Saturday, February 02, 2008

Pope ‘is not the Anti-Christ’

THE POPE is not the Antichrist, the Church of Ireland has declared.

In a statement released on Jan 23, the Church of Ireland distanced itself from comments made by an aide to Northern Ireland Enterprise Minister Nigel Dodds.

Mr Wallace Thompson, an advisor to the minister and secretary of the Evangelical Protestant Society, told RTE radio he opposed plans for a visit to Ulster by the Pope, who was a ‘man of sin and son of perdition.’

Asked for his comments about the sale of rosary beads at the gift shop of the Church of Ireland’s St Patrick’s Cathedral in Dublin, Mr Thompson condemned the practice as a papistical innovation that was foreign to the Church of Ireland’s Protestant heritage.
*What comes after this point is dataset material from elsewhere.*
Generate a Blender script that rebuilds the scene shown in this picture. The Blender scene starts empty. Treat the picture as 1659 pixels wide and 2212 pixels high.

Citing the Westminster Confession in support for his denunciation of the Pope and papistry, he added the doctrine of transubstantiation was ‘blasphemous,’ and also condemned the ‘priest craft’ of the Roman Catholic Church. “The Pope is the Anti-Christ... a lot of Protestants probably might not hold (that position) but it is still enshrined in the standards,” Mr Thompson told RTE.

The Church of Ireland responded that its ‘attention’ had been drawn to Mr Thompson’s remarks “suggesting that the views he expressed, in which the Pope is described as ‘the Antichrist’ does not conflict with the main teachings of the main Churches.

“The Church of Ireland wishes to point out that no such description of the Pope is contained in any of the formularies or the historic documents of the Church of Ireland,” the statement said.

Enterprise Minister Nigel Dodds said his aide’s “comments were made in a personal capacity as secretary of the Evangelical Protestant Society. They were not made as a special adviser, nor do they represent the views of the Department of Enterprise, Trade and Investment.”

This defence was not good enough, the Belfast Telegraph said. The minister ‘must accept the damage that has been done by his appointee, to himself and his Department, and take urgent action.’

However, Mr Wallace responded that he had done nothing wrong. “I know the code of the civil service and I know what it states. It does not bind the conscience. I have made no political statement whatsoever,” he said.